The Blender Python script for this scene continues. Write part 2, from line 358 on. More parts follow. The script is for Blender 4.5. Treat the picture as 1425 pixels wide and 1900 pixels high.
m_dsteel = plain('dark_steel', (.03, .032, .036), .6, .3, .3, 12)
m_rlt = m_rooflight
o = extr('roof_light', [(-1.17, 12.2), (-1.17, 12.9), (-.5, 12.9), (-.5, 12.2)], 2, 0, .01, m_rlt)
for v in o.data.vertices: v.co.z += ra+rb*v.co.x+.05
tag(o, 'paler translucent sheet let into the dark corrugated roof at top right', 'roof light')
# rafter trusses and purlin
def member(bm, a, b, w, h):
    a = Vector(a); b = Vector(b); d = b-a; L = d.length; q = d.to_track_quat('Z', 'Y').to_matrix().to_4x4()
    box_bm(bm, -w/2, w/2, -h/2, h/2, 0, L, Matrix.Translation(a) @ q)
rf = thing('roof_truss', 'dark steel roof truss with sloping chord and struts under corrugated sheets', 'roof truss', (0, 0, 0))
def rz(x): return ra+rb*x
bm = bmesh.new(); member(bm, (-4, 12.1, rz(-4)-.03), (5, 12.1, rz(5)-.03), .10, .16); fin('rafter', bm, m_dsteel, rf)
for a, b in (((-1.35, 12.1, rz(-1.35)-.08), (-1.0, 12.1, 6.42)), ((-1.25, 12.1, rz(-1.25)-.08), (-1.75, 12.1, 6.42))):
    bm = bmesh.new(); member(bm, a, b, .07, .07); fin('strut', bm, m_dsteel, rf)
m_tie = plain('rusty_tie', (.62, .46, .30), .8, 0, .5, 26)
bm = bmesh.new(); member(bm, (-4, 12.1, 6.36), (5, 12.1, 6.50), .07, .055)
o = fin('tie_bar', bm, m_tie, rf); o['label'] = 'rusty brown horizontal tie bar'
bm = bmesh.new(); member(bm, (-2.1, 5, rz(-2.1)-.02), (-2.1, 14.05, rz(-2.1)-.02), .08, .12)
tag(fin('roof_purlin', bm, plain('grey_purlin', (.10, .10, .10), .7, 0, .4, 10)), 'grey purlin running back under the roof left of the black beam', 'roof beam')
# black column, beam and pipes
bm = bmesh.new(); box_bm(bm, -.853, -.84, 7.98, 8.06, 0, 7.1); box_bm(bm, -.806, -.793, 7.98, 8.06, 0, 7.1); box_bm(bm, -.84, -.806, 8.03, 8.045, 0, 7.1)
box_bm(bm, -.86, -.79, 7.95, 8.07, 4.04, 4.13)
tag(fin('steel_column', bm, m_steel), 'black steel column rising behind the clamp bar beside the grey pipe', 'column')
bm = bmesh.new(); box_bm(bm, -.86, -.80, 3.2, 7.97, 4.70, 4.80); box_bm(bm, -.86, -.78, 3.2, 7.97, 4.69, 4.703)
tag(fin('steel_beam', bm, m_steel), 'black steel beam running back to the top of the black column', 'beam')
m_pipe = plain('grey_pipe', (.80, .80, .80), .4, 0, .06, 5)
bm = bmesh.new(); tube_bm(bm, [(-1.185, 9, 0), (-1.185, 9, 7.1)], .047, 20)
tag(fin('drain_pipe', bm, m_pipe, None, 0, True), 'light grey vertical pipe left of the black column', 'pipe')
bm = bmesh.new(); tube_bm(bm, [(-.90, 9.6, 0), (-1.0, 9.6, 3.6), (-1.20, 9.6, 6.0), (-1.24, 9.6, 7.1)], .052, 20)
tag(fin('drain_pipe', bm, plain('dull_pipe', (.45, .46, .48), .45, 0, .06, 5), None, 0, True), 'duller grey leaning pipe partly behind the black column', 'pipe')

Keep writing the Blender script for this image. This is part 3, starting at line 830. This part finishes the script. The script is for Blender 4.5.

• **GIVEN TASK**: Make an exact copy of every line in the data.

• **OUTPUT**:
The Blender Python script for this scene continues. Write part 2, from line 358 on. More parts follow. The script is for Blender 4.5. Treat the picture as 1425 pixels wide and 1900 pixels high.
m_dsteel = plain('dark_steel', (.03, .032, .036), .6, .3, .3, 12)
m_rlt = m_rooflight
o = extr('roof_light', [(-1.17, 12.2), (-1.17, 12.9), (-.5, 12.9), (-.5, 12.2)], 2, 0, .01, m_rlt)
for v in o.data.vertices: v.co.z += ra+rb*v.co.x+.05
tag(o, 'paler translucent sheet let into the dark corrugated roof at top right', 'roof light')
# rafter trusses and purlin
def member(bm, a, b, w, h):
    a = Vector(a); b = Vector(b); d = b-a; L = d.length; q = d.to_track_quat('Z', 'Y').to_matrix().to_4x4()
    box_bm(bm, -w/2, w/2, -h/2, h/2, 0, L, Matrix.Translation(a) @ q)
rf = thing('roof_truss', 'dark steel roof truss with sloping chord and struts under corrugated sheets', 'roof truss', (0, 0, 0))
def rz(x): return ra+rb*x
bm = bmesh.new(); member(bm, (-4, 12.1, rz(-4)-.03), (5, 12.1, rz(5)-.03), .10, .16); fin('rafter', bm, m_dsteel, rf)
for a, b in (((-1.35, 12.1, rz(-1.35)-.08), (-1.0, 12.1, 6.42)), ((-1.25, 12.1, rz(-1.25)-.08), (-1.75, 12.1, 6.42))):
    bm = bmesh.new(); member(bm, a, b, .07, .07); fin('strut', bm, m_dsteel, rf)
m_tie = plain('rusty_tie', (.62, .46, .30), .8, 0, .5, 26)
bm = bmesh.new(); member(bm, (-4, 12.1, 6.36), (5, 12.1, 6.50), .07, .055)
o = fin('tie_bar', bm, m_tie, rf); o['label'] = 'rusty brown horizontal tie bar'
bm = bmesh.new(); member(bm, (-2.1, 5, rz(-2.1)-.02), (-2.1, 14.05, rz(-2.1)-.02), .08, .12)
tag(fin('roof_purlin', bm, plain('grey_purlin', (.10, .10, .10), .7, 0, .4, 10)), 'grey purlin running back under the roof left of the black beam', 'roof beam')
# black column, beam and pipes
bm = bmesh.new(); box_bm(bm, -.853, -.84, 7.98, 8.06, 0, 7.1); box_bm(bm, -.806, -.793, 7.98, 8.06, 0, 7.1); box_bm(bm, -.84, -.806, 8.03, 8.045, 0, 7.1)
box_bm(bm, -.86, -.79, 7.95, 8.07, 4.04, 4.13)
tag(fin('steel_column', bm, m_steel), 'black steel column rising behind the clamp bar beside the grey pipe', 'column')
bm = bmesh.new(); box_bm(bm, -.86, -.80, 3.2, 7.97, 4.70, 4.80); box_bm(bm, -.86, -.78, 3.2, 7.97, 4.69, 4.703)
tag(fin('steel_beam', bm, m_steel), 'black steel beam running back to the top of the black column', 'beam')
m_pipe = plain('grey_pipe', (.80, .80, .80), .4, 0, .06, 5)
bm = bmesh.new(); tube_bm(bm, [(-1.185, 9, 0), (-1.185, 9, 7.1)], .047, 20)
tag(fin('drain_pipe', bm, m_pipe, None, 0, True), 'light grey vertical pipe left of the black column', 'pipe')
bm = bmesh.new(); tube_bm(bm, [(-.90, 9.6, 0), (-1.0, 9.6, 3.6), (-1.20, 9.6, 6.0), (-1.24, 9.6, 7.1)], .052, 20)
tag(fin('drain_pipe', bm, plain('dull_pipe', (.45, .46, .48), .45, 0, .06, 5), None, 0, True), 'duller grey leaning pipe partly behind the black column', 'pipe')

Keep writing the Blender script for this image. This is part 3, starting at line 830. This part finishes the script. The script is for Blender 4.5.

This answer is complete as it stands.